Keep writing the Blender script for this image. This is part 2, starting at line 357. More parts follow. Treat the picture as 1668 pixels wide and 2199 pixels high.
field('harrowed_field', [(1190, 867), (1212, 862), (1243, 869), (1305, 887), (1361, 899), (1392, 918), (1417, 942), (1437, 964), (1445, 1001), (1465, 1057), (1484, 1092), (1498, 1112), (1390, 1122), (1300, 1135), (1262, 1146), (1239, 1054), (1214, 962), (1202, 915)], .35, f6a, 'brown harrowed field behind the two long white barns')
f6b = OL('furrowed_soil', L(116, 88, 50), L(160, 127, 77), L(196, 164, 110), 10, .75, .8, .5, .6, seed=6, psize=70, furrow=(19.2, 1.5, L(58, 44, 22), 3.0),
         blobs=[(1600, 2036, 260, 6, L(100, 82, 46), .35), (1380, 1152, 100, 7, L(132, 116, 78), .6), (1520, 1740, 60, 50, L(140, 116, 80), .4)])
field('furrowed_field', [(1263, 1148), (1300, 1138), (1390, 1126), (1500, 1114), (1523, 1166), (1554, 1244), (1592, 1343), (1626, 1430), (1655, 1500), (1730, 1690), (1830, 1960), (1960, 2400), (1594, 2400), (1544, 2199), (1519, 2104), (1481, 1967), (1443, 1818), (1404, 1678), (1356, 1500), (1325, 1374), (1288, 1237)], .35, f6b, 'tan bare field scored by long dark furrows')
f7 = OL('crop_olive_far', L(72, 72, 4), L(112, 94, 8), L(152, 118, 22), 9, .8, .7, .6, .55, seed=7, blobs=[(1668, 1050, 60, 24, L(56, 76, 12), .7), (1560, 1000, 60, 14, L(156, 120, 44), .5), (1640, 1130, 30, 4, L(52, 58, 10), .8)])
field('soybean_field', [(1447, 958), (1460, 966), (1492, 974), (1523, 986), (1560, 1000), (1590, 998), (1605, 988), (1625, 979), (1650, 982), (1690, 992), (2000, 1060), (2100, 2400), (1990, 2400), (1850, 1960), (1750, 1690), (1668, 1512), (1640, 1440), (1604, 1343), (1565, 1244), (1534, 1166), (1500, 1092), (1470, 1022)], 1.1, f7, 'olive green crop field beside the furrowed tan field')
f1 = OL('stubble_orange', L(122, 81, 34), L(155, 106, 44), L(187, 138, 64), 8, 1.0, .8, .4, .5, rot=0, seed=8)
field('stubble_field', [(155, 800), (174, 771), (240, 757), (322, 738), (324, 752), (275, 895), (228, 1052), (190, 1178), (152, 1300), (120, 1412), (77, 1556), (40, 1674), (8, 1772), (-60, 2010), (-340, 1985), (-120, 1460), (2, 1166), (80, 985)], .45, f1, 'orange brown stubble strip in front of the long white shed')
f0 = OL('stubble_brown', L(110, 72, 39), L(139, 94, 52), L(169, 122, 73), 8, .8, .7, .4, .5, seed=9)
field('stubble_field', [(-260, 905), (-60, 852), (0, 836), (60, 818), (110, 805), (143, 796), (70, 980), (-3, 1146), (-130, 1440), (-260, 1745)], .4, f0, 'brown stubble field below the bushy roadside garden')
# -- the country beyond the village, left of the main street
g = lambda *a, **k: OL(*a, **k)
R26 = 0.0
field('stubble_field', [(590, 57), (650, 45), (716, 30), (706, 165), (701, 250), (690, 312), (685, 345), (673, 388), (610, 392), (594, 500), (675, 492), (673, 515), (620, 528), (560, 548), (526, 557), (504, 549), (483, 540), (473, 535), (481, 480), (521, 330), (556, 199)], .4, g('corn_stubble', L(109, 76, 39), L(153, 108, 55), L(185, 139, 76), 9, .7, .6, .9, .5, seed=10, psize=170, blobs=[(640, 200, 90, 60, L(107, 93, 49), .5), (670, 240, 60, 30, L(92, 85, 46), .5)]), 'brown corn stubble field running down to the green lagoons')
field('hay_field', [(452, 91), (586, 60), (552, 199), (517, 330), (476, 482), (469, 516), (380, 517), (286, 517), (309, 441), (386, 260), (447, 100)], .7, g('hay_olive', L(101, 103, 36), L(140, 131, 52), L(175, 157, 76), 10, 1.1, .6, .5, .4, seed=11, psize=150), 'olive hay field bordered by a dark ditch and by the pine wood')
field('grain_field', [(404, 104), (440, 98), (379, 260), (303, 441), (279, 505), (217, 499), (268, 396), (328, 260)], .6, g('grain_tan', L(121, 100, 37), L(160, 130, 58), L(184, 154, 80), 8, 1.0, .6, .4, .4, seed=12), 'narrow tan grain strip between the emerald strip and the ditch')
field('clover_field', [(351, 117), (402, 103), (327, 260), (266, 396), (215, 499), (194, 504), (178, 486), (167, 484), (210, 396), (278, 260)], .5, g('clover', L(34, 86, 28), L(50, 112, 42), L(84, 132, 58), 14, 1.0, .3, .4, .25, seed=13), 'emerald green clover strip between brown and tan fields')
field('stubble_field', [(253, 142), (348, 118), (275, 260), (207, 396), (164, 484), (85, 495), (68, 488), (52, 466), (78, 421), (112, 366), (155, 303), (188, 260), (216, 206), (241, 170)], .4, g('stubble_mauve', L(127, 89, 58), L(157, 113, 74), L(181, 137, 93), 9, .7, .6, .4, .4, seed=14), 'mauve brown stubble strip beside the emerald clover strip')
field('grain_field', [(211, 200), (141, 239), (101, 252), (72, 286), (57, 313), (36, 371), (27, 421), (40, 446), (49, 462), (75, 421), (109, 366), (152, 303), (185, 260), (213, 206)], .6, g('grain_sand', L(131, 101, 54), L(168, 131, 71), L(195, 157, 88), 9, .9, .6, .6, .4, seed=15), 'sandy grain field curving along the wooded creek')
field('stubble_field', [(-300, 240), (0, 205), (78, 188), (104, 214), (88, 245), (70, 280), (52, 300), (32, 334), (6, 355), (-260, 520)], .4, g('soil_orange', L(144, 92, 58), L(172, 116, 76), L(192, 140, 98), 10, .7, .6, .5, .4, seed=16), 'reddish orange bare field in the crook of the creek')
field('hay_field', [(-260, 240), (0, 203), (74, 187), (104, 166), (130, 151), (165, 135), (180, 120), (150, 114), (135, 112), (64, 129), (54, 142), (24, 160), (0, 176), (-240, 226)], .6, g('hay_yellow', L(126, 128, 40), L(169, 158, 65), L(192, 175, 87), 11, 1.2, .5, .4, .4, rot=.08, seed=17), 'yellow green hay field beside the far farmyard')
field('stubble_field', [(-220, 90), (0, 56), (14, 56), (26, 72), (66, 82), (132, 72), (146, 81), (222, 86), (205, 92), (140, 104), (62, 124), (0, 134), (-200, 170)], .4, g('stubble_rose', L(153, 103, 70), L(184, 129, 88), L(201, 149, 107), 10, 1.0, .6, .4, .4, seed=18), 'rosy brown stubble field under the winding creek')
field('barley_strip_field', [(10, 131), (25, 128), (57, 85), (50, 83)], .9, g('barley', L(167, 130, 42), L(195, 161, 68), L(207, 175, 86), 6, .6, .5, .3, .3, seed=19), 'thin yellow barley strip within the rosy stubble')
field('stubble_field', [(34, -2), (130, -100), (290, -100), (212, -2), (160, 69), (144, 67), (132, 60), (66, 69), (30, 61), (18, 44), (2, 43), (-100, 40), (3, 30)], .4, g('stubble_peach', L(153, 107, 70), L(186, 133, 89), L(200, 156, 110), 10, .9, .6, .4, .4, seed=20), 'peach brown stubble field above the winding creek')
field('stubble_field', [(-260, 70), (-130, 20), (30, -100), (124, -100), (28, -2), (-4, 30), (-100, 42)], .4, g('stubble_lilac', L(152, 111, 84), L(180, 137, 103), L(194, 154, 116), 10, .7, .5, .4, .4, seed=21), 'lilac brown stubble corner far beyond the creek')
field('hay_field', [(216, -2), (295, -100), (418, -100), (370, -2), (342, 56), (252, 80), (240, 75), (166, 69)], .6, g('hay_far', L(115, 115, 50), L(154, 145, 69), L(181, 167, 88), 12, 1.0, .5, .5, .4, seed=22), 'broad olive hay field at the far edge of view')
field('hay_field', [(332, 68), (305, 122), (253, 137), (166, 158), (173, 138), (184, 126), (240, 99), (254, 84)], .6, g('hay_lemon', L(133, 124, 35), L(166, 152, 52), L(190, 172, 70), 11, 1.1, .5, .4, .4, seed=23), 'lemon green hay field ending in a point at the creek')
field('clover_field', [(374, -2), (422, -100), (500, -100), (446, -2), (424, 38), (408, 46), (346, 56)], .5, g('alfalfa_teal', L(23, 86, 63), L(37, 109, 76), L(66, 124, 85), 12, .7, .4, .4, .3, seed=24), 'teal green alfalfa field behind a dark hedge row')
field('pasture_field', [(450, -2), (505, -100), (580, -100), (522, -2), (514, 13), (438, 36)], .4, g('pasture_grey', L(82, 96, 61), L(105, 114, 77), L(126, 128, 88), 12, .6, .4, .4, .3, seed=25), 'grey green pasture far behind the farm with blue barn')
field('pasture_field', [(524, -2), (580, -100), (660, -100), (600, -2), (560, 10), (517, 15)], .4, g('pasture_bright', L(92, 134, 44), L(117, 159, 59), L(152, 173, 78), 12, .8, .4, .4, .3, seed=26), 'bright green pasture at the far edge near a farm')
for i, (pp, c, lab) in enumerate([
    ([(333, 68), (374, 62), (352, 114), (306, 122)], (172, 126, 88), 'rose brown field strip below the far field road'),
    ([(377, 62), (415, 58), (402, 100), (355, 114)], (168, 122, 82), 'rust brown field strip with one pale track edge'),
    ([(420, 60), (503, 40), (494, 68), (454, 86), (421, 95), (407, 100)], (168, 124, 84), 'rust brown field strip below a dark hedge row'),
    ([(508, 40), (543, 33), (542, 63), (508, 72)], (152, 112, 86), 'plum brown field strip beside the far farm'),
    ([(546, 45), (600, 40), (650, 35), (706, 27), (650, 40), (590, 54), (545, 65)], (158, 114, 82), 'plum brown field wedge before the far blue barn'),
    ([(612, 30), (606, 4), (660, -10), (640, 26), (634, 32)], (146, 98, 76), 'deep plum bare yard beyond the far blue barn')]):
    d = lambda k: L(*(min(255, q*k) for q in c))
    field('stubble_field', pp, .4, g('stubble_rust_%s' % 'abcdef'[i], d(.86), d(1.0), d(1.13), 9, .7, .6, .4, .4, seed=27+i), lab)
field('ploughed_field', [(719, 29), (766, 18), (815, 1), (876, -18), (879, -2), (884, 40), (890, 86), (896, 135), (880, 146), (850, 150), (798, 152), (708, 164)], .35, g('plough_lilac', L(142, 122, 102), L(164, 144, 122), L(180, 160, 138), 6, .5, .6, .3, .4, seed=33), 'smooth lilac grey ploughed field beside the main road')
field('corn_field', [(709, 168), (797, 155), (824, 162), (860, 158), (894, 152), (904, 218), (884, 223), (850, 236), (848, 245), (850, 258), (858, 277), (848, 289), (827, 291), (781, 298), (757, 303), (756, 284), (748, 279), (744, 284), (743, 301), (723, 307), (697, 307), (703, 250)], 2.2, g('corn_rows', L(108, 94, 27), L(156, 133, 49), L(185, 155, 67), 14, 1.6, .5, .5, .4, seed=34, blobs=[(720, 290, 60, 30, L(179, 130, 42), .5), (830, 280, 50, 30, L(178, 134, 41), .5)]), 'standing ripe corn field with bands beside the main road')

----

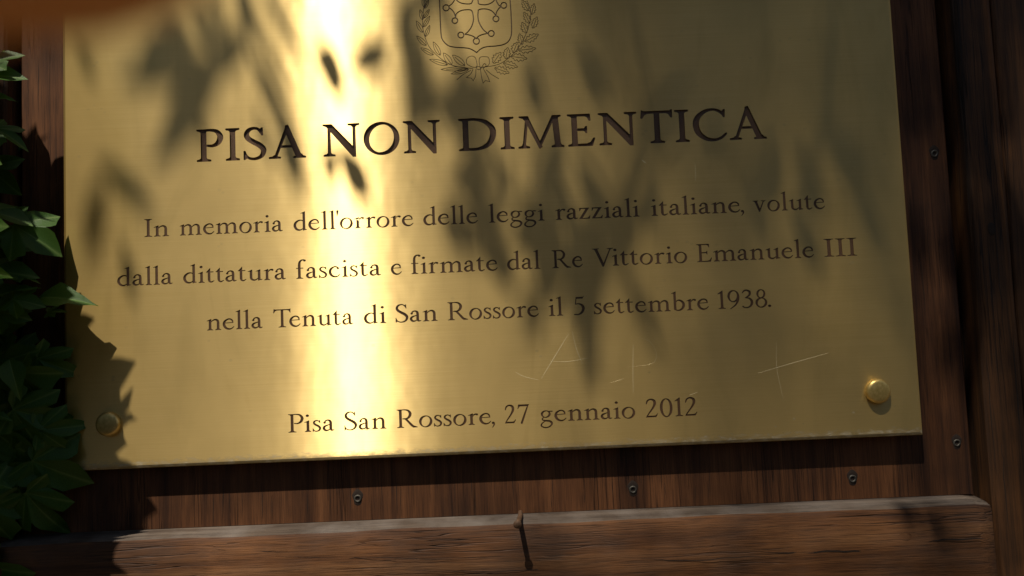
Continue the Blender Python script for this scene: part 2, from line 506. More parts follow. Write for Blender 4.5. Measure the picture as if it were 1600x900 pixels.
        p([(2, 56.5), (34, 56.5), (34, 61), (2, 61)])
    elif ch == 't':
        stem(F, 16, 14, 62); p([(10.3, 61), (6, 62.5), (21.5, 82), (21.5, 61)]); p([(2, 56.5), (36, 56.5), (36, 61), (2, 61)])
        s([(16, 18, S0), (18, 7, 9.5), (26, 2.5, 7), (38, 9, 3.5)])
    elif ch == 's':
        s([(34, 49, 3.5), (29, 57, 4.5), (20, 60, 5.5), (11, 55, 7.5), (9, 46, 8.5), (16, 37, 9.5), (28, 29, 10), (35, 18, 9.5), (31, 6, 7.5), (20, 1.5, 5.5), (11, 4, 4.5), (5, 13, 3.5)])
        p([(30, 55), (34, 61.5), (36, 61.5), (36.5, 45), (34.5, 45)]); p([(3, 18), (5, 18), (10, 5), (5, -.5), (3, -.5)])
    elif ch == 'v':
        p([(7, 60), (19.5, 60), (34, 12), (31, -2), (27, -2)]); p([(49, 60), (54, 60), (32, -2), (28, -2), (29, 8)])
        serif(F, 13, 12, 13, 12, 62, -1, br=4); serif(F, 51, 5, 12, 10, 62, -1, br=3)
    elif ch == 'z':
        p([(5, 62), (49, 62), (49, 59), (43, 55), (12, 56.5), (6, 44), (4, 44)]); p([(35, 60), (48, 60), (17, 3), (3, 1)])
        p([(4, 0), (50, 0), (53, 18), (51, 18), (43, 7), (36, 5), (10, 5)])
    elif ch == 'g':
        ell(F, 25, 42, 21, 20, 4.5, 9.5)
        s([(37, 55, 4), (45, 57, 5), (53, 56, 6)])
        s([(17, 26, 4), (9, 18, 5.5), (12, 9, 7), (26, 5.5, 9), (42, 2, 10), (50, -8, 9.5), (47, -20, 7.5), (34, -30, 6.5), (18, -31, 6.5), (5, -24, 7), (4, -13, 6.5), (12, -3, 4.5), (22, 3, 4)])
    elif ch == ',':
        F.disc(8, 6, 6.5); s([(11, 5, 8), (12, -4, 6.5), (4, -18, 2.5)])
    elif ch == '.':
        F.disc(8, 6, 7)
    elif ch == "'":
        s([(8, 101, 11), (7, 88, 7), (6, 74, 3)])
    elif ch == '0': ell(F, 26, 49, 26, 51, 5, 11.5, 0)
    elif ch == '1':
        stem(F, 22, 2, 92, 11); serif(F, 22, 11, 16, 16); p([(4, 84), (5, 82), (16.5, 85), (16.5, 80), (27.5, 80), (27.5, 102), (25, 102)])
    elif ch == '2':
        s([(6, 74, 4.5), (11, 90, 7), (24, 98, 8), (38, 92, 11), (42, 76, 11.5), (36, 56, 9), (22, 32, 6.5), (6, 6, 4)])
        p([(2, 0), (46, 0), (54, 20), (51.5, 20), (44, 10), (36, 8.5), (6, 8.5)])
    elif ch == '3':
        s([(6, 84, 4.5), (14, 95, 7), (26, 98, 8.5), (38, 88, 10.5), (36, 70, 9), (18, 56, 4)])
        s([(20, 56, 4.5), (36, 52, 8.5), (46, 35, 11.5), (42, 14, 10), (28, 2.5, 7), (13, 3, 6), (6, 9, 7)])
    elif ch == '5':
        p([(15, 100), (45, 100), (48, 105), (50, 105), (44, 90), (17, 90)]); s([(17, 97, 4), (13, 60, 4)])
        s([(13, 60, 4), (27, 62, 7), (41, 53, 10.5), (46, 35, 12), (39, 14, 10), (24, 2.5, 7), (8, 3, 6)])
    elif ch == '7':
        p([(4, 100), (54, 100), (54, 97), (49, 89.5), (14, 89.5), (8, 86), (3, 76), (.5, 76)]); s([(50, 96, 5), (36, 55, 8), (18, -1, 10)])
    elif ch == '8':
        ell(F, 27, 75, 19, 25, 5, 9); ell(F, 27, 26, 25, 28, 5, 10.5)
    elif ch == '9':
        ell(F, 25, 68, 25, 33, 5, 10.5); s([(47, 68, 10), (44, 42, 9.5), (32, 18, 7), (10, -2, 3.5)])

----

**Short task:**
Please list every line of the records that contains "pixels".

**Answer to the problem:**
Keep writing the Blender script for this image. This is part 2, starting at line 357. More parts follow. Treat the picture as 1668 pixels wide and 2199 pixels high.
Continue the Blender Python script for this scene: part 2, from line 506. More parts follow. Write for Blender 4.5. Measure the picture as if it were 1600x900 pixels.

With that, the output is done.